Kajian di Makassar dan Jakarta
Pertemuan Konsultasi Nasional yang dihadiri Philipp Schukat, Lead Advisor Climate Deutsche Gesellschaft für Internationale Zusammenarbeit (GIZ) GmbH, membahas realitas aksi iklim di perkotaan sebagai hasil turunan kebijakan iklim di tingkat nasional dengan memperkenalkan temuan kajian gender atas kebijakan dan aksi iklim di Kota Makassar (Sulawesi Selatan) dan Jakarta (DKI Jakarta). Hadir juga Ketua Bidang Perubahan Iklim Kementerian Pemberdayaan Perempuan dan Perlindungan Anak Helsyanita.
Kajian tersebut dilakukan sejak 2016, menggunakan metode GAMMA (Gender Assesment and Monitoring for Mitigation and Adaptation) yang meliputi penyusunan data dasar, wawancara pemerintah kota, kajian kepustakaan dan juga konsultasi kampung.
Di Kota Makassar, kajian dilakukan dalam bentuk dua konsultasi kampung di Kelurahan Cambaya dan Kelurahan Buloa-Tallo. Adapun di Kota Jakarta dilakukan dua konsultasi kampung di Kelurahan Cilincing dan Rawajati.
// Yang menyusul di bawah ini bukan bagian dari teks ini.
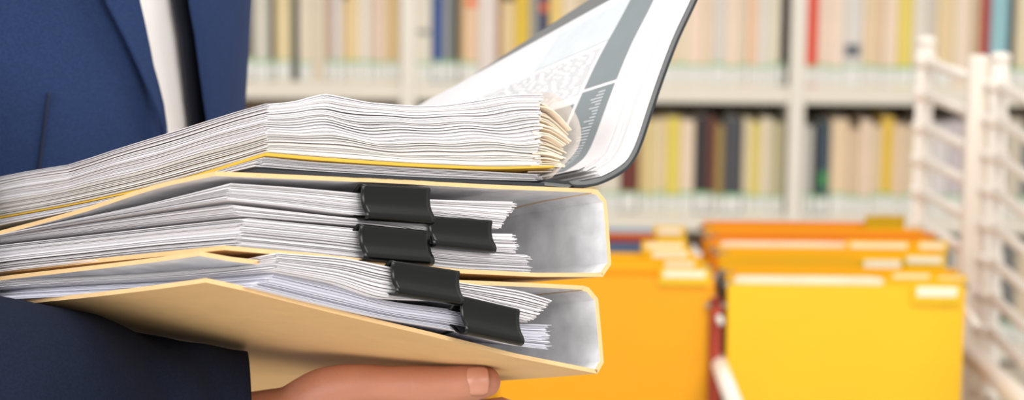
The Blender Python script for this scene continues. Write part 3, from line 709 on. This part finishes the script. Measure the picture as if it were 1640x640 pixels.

Temuan kajian jender di dua kota tersebut disampaikan Wahidah Rustam dan Marhaini Nasution. Menurut Wahidah, Makassar yang terdiri dari daratan, pesisir, dan kepulauan, rentan terhadap ancaman iklim seperti banjir, abrasi, gempa, dan badai yang mengakibatkan kerusakan dan kerugian. Di Makassar, Program Lorong Garden (Longgar) merupakan kebijakan aksi perubahan iklim.
Sementara di Jakarta, menurut Marhaini, memiliki berbagai bencana iklim diantaranya, badai El Nino yang menyebabkan terjadinya anomali suhu, kenaikan permukaan air laut yang dapat mempercepat erosi di wilayah pesisir utara Jakarta, sehingga memicu intrusi (penerobosan) air laut ke air tanah dan merusak lahan rawa pesisir serta menenggelamkan pulau-pulau kecil.
Selain itu ada bencana banjir rutin yang berasal dari meluapnya 13 sungai yang melewati Jakarta. Jakarta Program Ruang Terbuka Hijau Tanpa Penggusuran.